The scene which followed has been reconstructed in the well-known novel Lady Rose’s Daughter, with much alteration indeed in the circumstances, but still with a vigor and picturesqueness of detail which the mere chronicler of cold facts cannot hope to emulate. The gentlemen doubtless felt the necessity of withdrawing at once from the fray. Even d’Alembert would realize that the lady of his heart must, on this occasion, be left to fight her own battle unaided—as indeed she was entirely competent to do, Only stray fragments of the ensuing dialogue between the two women have come down to us, but they are abundantly sufficient to show that Julie de Lespinasse had not the worst of the encounter.

“So, mademoiselle, you would rob me of my friends!” cried Madame du Deffand, her nasal voice rising almost to a scream. “It is by such treason that you show your gratitude! You shall remain no longer under my roof. I have had enough of nursing a viper in my bosom!”
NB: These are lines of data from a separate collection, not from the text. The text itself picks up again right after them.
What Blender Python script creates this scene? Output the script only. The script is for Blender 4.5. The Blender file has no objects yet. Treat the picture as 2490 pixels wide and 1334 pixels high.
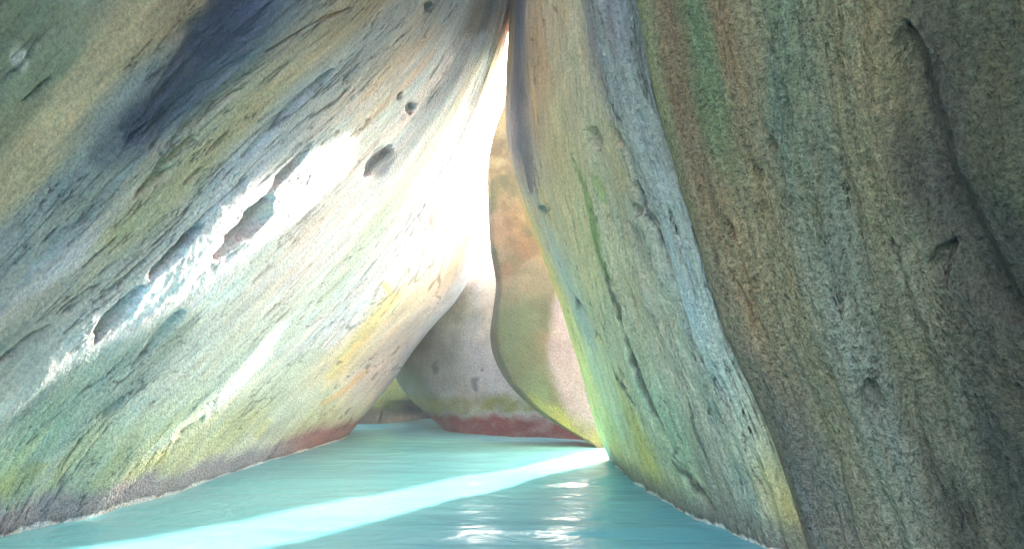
import bpy, math
import numpy as np
from mathutils import Vector

S = bpy.context.scene
COL = S.collection
R = math.radians

# ------------------------------------------------------------ camera
PW, PH, FOC, HOR, EYE = 2490.0, 1334.0, 1812.0, 900.0, 1.3
PITCH = math.atan((HOR - PH / 2) / FOC)
cd = bpy.data.cameras.new("camera")
cam = bpy.data.objects.new("camera", cd)
COL.objects.link(cam)
cam.location = (0, 0, EYE)
cam.rotation_euler = (math.pi / 2 + PITCH, 0, 0)
cd.sensor_width = 36.0
cd.lens = FOC / PW * 36.0
cd.clip_start = 0.05
cd.clip_end = 2000
S.camera = cam

# ------------------------------------------------------------ sky, sun, exposure
SUN_AZ, SUN_EL = 21.8, 24.6          # degrees right of straight ahead, above the water
w = bpy.data.worlds.new("World")
S.world = w
w.use_nodes = True
nt = w.node_tree
nt.nodes.clear()
sky = nt.nodes.new("ShaderNodeTexSky")
sky.sky_type = 'NISHITA'
sky.sun_disc = False
sky.sun_elevation = R(SUN_EL)
sky.sun_rotation = R(SUN_AZ)
sky.air_density = 1.0
sky.dust_density = 5.0
sky.ozone_density = 1.0
bg = nt.nodes.new("ShaderNodeBackground")
bg.inputs[1].default_value = 0.15
wo = nt.nodes.new("ShaderNodeOutputWorld")
nt.links.new(sky.outputs[0], bg.inputs[0])
nt.links.new(bg.outputs[0], wo.inputs[0])

sd = bpy.data.lights.new("sun", 'SUN')
sd.energy = 3.3
sd.angle = R(1.5)
sd.color = (1.0, 0.96, 0.91)
sun = bpy.data.objects.new("sun", sd)
COL.objects.link(sun)
sv = Vector((math.sin(R(SUN_AZ)) * math.cos(R(SUN_EL)), math.cos(R(SUN_AZ)) * math.cos(R(SUN_EL)), math.sin(R(SUN_EL))))
sun.rotation_euler = sv.to_track_quat('Z', 'Y').to_euler()
sun.location = sv * 40

S.view_settings.view_transform = 'Standard'
S.view_settings.look = 'None'
S.view_settings.gamma = 1.0
S.view_settings.exposure = 3.8
S.render.engine = 'CYCLES'
S.cycles.max_bounces = 10
S.cycles.diffuse_bounces = 7
S.cycles.glossy_bounces = 3
S.cycles.caustics_reflective = False
S.cycles.caustics_refractive = False

# ------------------------------------------------------------ numeric helpers
rng = np.random.default_rng(7)
TAB = rng.random((256, 256)).astype(np.float64)
TAB3 = rng.random((64, 64, 64)).astype(np.float64)


def sm(t):
    return t * t * t * (t * (t * 6 - 15) + 10)


def noise2(x, y, seed=0):
    x = x + seed * 17.37
    y = y + seed * 9.71
    xi = np.floor(x).astype(int); yi = np.floor(y).astype(int)
    fx = sm(x - xi); fy = sm(y - yi)
    a = TAB[xi & 255, yi & 255]; b = TAB[(xi + 1) & 255, yi & 255]
    c = TAB[xi & 255, (yi + 1) & 255]; d = TAB[(xi + 1) & 255, (yi + 1) & 255]
    return ((a * (1 - fx) + b * fx) * (1 - fy) + (c * (1 - fx) + d * fx) * fy) * 2 - 1


def fbm2(x, y, o=4, seed=0, g=0.5):
    s = 0; a = 1.0; n = 0
    for k in range(o):
        s = s + a * noise2(x * 2 ** k, y * 2 ** k, seed + k * 3.1)
        n += a; a *= g
    return s / n


def noise3(x, y, z):
    xi = np.floor(x).astype(int); yi = np.floor(y).astype(int); zi = np.floor(z).astype(int)
    fx = sm(x - xi); fy = sm(y - yi); fz = sm(z - zi)
    T = TAB3

    def g(i, j, k):
        return T[(xi + i) & 63, (yi + j) & 63, (zi + k) & 63]
    a = g(0, 0, 0) * (1 - fx) + g(1, 0, 0) * fx
    b = g(0, 1, 0) * (1 - fx) + g(1, 1, 0) * fx
    c = g(0, 0, 1) * (1 - fx) + g(1, 0, 1) * fx
    d = g(0, 1, 1) * (1 - fx) + g(1, 1, 1) * fx
    return ((a * (1 - fy) + b * fy) * (1 - fz) + (c * (1 - fy) + d * fy) * fz) * 2 - 1


def fbm3(P, sc, o=3, off=0.0):
    s = 0; a = 1.0; n = 0
    for k in range(o):
        q = P * (sc * 2 ** k) + off + 13.7 * k
        s = s + a * noise3(q[..., 0], q[..., 1], q[..., 2])
        n += a; a *= 0.5
    return s / n


def spline(pts, n, dims=None):
    """chord-length Catmull-Rom through pts, n samples"""
    p = np.array(pts, float)
    d = np.r_[0, np.cumsum(np.linalg.norm(np.diff(p[:, :2], axis=0), axis=1))]
    return herm(d / d[-1], p, np.linspace(0, 1, n))


def herm(t, p, q):
    """monotone-ish cubic interpolation of rows p at knots t, sampled at q"""
    p = np.asarray(p, float)
    shp = (len(t),) + (1,) * (p.ndim - 1)
    h = np.diff(t)
    s = np.diff(p, axis=0) / h.reshape((-1,) + (1,) * (p.ndim - 1))
    m = np.zeros_like(p)
    m[0] = s[0]; m[-1] = s[-1]
    if len(t) > 2:
        hh = h.reshape((-1,) + (1,) * (p.ndim - 1))
        m[1:-1] = (s[:-1] * hh[1:] + s[1:] * hh[:-1]) / (hh[1:] + hh[:-1])
    i = np.clip(np.searchsorted(t, q, side='right') - 1, 0, len(t) - 2)
    f = ((q - t[i]) / h[i]).reshape((-1,) + (1,) * (p.ndim - 1))
    hi = h[i].reshape(f.shape)
    return ((2 * f**3 - 3 * f**2 + 1) * p[i] + (f**3 - 2 * f**2 + f) * hi * m[i]
            + (-2 * f**3 + 3 * f**2) * p[i + 1] + (f**3 - f**2) * hi * m[i + 1])


def ray(px, py):
    a = (px - PW / 2) / FOC; b = (PH / 2 - py) / FOC
    dy = math.cos(PITCH) - b * math.sin(PITCH)
    dz = math.sin(PITCH) + b * math.cos(PITCH)
    return a / dy, dz / dy


def at(px, py, Y):
    rx, rz = ray(px, py)
    return np.stack([rx * Y, Y + 0 * rx, EYE + rz * Y], -1)


def lin(c):
    c = np.asarray(c, float) / 255.0
    return np.where(c <= 0.04045, c / 12.92, ((c + 0.055) / 1.055) ** 2.4)


def sstep(a, b, x):
    t = np.clip((x - a) / (b - a), 0, 1)
    return t * t * (3 - 2 * t)


def seg_dist(X, Y, pts):
    """distance to polyline and position 0..1 along it"""
    best = np.full(X.shape, 1e9); along = np.zeros(X.shape)
    p = np.array(pts, float)
    L = np.r_[0, np.cumsum(np.linalg.norm(np.diff(p[:, :2], axis=0), axis=1))]
    for k in range(len(p) - 1):
        ax, ay = p[k, :2]; bx, by = p[k + 1, :2]
        vx, vy = bx - ax, by - ay
        l2 = vx * vx + vy * vy + 1e-9
        t = np.clip(((X - ax) * vx + (Y - ay) * vy) / l2, 0, 1)
        d = np.hypot(X - ax - t * vx, Y - ay - t * vy)
        m = d < best
        best = np.where(m, d, best)
        along = np.where(m, (L[k] + t * (L[k + 1] - L[k])) / L[-1], along)
    return best, along


def stroke(X, Y, pts, wid, soft=0.6, taper=True, J=None):
    """0..1 mask of a band along pts; wid in the same unit as X, Y"""
    p = np.array(pts, float)
    pad = wid * 2 + 4
    out = np.zeros(X.shape)
    box = (X > p[:, 0].min() - pad) & (X < p[:, 0].max() + pad) & (Y > p[:, 1].min() - pad) & (Y < p[:, 1].max() + pad)
    if not box.any():
        return out
    d, al = seg_dist(X[box], Y[box], pts)
    if J is not None:
        d = np.maximum(d + wid * J[box], 0)
    w_ = wid * (np.clip(4 * al * (1 - al), 0.02, 1) ** 0.5 if taper else 1.0)
    out[box] = 1 - sstep(w_ * (1 - soft), w_ * (1 + soft * 0.5) + 0.5, d)
    return out


# ------------------------------------------------------------ mesh helpers
def link_mesh(name, V, faces, attrs=None, mat=None, parent=None):
    me = bpy.data.meshes.new(name)
    V = np.asarray(V, np.float32)
    quads = np.asarray(faces[0], np.int32)
    tris = np.asarray(faces[1], np.int32) if len(faces) > 1 and len(faces[1]) else np.zeros((0, 3), np.int32)
    nl = quads.size + tris.size
    me.vertices.add(len(V)); me.vertices.foreach_set("co", V.ravel())
    me.loops.add(nl); me.loops.foreach_set("vertex_index", np.r_[quads.ravel(), tris.ravel()])
    npol = len(quads) + len(tris)
    me.polygons.add(npol)
    st = np.r_[np.arange(len(quads)) * 4, quads.size + np.arange(len(tris)) * 3].astype(np.int32)
    me.polygons.foreach_set("loop_start", st)
    me.polygons.foreach_set("use_smooth", np.ones(npol, bool))
    me.update(calc_edges=True)
    for k, (typ, arr) in (attrs or {}).items():
        a = me.attributes.new(k, typ, 'POINT')
        arr = np.asarray(arr, np.float32)
        a.data.foreach_set("color" if typ == 'FLOAT_COLOR' else ("vector" if typ == 'FLOAT_VECTOR' else "value"), arr.ravel())
    me.validate()
    o = bpy.data.objects.new(name, me)
    COL.objects.link(o)
    if mat:
        me.materials.append(mat)
    if parent:
        o.parent = parent
    return o


def tag(o, label=None, cat=None, group=None, kind=None):
    for k, v in (("label", label), ("category", cat), ("group", group), ("kind", kind)):
        if v:
            o[k] = v
    return o


def ring_faces(nr, nc):
    """rows x closed columns"""
    i = np.arange(nr - 1)[:, None]; j = np.arange(nc)[None, :]
    a = i * nc + j; b = i * nc + (j + 1) % nc
    return np.stack([a, b, b + nc, a + nc], -1).reshape(-1, 4)


def normals(P):
    du = np.gradient(P, axis=1); dv = np.gradient(P, axis=0)
    n = np.cross(du, dv)
    return n / (np.linalg.norm(n, axis=-1, keepdims=True) + 1e-9)


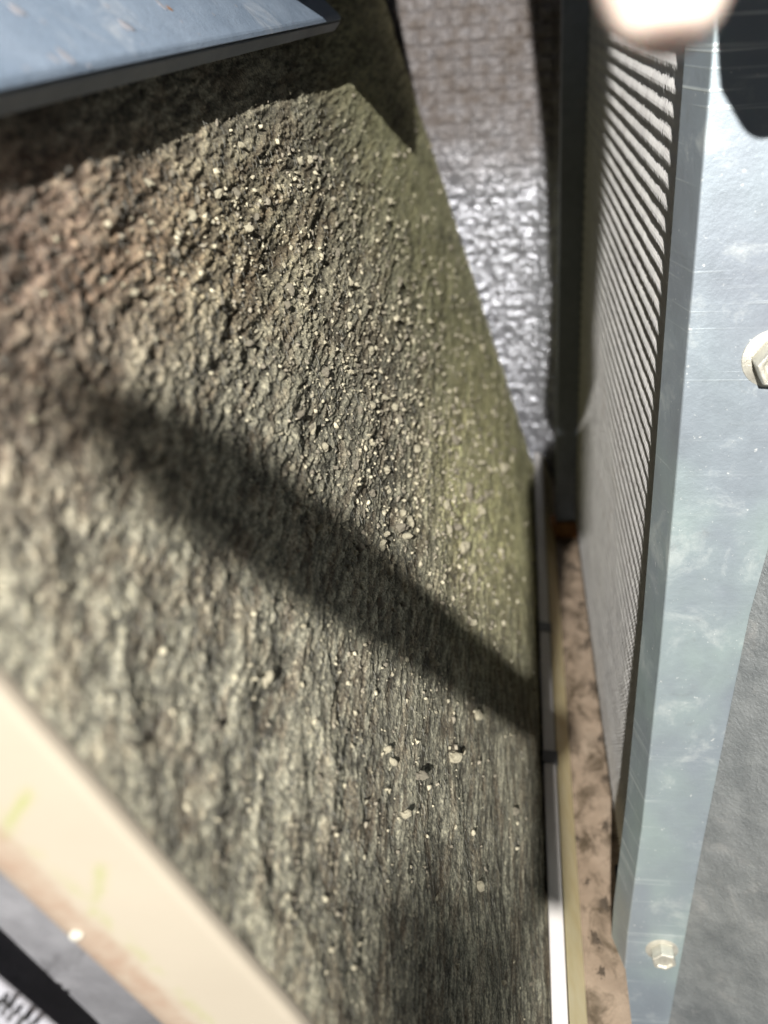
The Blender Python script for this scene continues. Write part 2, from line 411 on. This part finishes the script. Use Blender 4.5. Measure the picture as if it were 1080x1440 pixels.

With equal passion the younger woman, her habitual self-control thrown all to the winds, fiercely retorted.

“Gratitude! I have long known that you detested me. You never miss an opportunity of wounding and mortifying me. I would not stay here longer if you asked me. I have friends of my own, real friends, who will treat me very differently from you!”

And so forthwith, that very night perhaps, the aunt and niece parted to meet no more. We do not know where Julie first took refuge on leaving St. Joseph. For a woman in her position there were only two alternatives consistent with decorum: a convent or the house of a friend. Most likely she chose the latter, for many houses would be open to her at such a crisis. Madame de Luxembourg, or Madame de Boufflers, or the Duchesse de Chatillon, afterward known as her most devoted friend, may quite well have been her hostess during the days immediately following the rupture with Madame du Deffand.